大己貴神の時制について『記紀』は錯綜しているが、時制の鍵となるのが「国譲り」の場面である。
『記紀』ともに、天照大神が大己貴神に「国譲り」を迫り、加えてスサノオは天照大神の弟とする
系譜より、天照大神・スサノオ・大己貴神の三神がほぼ同時代の神であるとこが確かめられる。
また、スサノオの娘スセリ姫が大己貴神の妃であることより、大己貴神が天照大神やスサノオより
も年少の神であることが確かめられる。
『御鎮座本縁』は面足尊・偟根尊を大山積皇大神としているが、その名からも面足尊・偟根尊は一
対の神でないことは明らかで、それぞれ独立神と考えられる。
『記紀』ともに、孝霊天皇の御代に国家が動揺する反乱事件記事は見当たらない。第二代綏靖天皇から第八代孝元天皇までに起こった主要な事件は、「神武天皇の後継を巡り、長兄タギシミミ命が弟のカヌマミミ命(後の綏靖天皇)に弑逆された。
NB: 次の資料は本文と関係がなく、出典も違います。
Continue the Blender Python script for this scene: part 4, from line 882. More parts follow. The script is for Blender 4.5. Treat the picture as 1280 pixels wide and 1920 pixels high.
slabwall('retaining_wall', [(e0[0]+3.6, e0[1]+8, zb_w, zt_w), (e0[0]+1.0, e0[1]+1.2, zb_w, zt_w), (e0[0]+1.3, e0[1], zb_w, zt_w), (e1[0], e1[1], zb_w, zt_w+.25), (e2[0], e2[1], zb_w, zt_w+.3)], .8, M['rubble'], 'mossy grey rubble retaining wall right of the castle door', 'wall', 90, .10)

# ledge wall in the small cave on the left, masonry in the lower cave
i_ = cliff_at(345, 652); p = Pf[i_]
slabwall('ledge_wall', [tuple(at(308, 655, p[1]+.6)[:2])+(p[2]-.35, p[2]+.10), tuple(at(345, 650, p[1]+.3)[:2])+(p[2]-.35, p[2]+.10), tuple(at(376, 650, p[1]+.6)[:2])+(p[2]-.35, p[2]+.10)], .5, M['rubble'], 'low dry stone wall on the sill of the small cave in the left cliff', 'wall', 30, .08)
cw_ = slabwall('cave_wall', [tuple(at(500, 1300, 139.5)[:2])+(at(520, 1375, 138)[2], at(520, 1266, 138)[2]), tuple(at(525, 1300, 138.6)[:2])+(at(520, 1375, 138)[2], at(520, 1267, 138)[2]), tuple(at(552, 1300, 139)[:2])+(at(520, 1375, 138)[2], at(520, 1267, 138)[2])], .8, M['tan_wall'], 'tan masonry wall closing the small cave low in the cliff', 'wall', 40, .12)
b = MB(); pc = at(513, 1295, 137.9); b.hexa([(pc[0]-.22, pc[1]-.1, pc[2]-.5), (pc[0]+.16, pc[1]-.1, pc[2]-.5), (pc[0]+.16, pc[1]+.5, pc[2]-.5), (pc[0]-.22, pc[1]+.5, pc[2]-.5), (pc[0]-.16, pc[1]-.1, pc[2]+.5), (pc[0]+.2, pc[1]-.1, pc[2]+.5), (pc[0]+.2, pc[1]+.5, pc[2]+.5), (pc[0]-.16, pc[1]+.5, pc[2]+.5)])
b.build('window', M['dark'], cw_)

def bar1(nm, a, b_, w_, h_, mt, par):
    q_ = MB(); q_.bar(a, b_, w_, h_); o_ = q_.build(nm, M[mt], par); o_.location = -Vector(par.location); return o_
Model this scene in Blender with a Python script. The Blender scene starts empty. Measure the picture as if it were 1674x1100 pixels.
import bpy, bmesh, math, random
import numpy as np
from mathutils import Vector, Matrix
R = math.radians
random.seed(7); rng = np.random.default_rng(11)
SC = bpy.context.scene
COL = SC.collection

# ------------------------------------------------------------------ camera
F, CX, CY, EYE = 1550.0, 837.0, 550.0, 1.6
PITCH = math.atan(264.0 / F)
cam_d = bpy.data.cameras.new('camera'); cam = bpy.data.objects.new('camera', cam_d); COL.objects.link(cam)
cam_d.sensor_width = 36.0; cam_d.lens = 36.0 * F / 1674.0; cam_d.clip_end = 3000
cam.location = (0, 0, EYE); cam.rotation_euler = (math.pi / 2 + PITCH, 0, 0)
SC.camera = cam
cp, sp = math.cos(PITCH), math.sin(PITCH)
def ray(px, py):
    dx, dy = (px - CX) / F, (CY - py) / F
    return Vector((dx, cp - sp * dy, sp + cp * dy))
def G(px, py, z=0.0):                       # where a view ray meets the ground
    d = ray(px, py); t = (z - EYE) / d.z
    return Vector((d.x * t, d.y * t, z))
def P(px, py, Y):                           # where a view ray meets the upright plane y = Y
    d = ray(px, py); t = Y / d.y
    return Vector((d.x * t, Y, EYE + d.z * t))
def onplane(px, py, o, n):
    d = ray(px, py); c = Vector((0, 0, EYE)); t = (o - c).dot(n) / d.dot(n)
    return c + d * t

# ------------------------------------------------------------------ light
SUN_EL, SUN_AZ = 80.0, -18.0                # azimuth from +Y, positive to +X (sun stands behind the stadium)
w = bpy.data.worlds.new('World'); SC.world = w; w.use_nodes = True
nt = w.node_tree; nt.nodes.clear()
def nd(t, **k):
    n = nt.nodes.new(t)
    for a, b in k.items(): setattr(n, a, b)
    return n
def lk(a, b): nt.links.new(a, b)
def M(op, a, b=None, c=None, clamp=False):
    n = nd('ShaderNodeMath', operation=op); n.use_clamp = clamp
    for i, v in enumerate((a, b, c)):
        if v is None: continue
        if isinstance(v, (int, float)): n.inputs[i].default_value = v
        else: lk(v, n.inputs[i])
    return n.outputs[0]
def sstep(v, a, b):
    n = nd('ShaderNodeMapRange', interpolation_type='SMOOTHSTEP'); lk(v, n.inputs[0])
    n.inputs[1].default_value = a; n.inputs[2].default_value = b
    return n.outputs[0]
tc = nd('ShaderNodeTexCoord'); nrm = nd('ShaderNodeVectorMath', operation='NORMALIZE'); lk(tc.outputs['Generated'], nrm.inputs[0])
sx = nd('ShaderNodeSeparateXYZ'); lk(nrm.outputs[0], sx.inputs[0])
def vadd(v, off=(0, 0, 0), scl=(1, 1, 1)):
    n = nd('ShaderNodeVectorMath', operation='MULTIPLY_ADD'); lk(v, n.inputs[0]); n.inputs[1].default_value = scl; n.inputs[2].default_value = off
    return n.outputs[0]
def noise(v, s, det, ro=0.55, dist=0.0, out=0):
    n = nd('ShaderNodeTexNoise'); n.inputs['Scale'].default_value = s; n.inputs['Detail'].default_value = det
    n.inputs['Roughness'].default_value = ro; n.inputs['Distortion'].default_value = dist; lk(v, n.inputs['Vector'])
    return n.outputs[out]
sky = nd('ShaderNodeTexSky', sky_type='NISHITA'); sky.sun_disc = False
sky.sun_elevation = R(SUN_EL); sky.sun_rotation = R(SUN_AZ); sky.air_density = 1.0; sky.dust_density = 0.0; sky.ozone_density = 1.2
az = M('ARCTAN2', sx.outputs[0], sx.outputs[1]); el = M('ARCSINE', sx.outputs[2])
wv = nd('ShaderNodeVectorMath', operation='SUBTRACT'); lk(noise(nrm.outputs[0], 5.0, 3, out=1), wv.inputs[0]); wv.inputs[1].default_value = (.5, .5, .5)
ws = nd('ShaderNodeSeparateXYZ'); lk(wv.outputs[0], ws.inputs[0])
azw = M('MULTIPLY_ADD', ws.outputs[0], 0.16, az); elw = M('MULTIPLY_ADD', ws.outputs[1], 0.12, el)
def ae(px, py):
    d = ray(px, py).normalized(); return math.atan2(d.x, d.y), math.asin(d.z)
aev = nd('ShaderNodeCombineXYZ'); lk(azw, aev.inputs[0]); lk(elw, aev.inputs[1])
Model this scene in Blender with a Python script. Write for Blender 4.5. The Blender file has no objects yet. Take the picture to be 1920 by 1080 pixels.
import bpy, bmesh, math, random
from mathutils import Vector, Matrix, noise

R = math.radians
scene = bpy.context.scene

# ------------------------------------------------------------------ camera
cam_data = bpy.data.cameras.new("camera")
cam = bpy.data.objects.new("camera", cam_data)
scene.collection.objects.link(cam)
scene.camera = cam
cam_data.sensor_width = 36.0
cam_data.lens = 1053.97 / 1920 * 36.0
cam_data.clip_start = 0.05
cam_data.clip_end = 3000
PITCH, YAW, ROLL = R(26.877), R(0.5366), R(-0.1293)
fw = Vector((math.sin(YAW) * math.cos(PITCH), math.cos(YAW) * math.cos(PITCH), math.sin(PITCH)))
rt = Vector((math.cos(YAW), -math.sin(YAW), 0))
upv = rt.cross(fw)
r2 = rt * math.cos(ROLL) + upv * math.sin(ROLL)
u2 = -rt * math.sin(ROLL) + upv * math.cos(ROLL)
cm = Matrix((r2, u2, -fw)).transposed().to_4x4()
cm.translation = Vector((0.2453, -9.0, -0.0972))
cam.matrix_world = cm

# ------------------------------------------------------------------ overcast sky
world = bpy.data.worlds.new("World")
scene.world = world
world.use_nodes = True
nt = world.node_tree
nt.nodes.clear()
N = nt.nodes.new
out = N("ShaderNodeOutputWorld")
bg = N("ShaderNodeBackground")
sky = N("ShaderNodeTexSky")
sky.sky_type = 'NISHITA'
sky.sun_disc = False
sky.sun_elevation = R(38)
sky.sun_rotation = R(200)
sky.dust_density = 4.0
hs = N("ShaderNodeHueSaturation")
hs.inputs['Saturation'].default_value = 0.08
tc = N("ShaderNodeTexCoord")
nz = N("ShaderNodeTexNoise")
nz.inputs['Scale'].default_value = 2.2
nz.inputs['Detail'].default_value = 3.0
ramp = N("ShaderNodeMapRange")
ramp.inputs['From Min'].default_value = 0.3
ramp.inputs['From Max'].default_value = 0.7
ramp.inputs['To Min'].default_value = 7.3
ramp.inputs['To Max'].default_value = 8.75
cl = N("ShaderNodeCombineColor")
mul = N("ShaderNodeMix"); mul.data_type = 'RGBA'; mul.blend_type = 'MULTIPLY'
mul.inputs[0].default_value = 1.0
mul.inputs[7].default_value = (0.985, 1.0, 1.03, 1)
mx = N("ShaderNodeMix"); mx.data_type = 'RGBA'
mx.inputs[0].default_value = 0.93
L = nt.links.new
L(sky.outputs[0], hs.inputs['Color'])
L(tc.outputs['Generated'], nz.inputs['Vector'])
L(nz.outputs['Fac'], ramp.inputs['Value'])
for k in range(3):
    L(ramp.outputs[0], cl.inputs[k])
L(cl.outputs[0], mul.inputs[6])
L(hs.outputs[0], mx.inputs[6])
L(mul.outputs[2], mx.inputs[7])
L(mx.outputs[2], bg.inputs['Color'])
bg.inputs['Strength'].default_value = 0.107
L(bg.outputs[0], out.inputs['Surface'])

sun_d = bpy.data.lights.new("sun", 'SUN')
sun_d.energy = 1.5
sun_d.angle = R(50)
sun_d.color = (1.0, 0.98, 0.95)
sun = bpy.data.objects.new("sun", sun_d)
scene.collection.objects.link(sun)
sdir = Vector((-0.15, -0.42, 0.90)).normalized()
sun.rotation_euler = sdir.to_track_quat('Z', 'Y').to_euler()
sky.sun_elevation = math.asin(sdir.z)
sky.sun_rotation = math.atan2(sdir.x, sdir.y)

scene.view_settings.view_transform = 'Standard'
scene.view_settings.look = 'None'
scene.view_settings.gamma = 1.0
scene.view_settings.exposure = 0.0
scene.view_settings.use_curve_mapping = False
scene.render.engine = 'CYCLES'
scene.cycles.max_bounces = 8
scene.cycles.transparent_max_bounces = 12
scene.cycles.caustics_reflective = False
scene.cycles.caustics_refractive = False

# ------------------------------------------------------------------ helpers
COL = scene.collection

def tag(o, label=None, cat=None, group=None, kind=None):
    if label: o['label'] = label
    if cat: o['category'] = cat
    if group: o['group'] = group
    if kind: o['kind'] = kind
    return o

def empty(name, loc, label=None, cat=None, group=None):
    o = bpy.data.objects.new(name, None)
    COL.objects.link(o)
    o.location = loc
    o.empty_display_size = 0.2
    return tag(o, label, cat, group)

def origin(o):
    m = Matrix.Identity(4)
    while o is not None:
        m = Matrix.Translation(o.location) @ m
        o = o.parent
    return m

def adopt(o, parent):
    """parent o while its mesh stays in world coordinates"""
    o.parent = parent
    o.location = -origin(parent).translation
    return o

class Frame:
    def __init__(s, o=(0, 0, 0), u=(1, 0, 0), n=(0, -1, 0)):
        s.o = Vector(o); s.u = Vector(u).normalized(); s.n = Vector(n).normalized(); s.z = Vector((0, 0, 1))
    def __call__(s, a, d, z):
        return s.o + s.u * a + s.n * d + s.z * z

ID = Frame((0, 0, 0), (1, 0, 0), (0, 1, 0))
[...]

」と伝えている。
だが、事件の本質は「目下のものが目上のものを殺す意を表すのが弑逆」であり、国家が動揺する事件ではない。
同史料は、宝歴四年(1754)太祝越智安屋が執筆。原典は三島神社に伝わる『臼杵三島神社記録』
とされるが、真偽は不明である。臼杵三島神社は天応元年(781)に大三島より勧請されたとする由緒を持つ。越智安屋は、編集姿勢について自らの考えに基づいたとしている。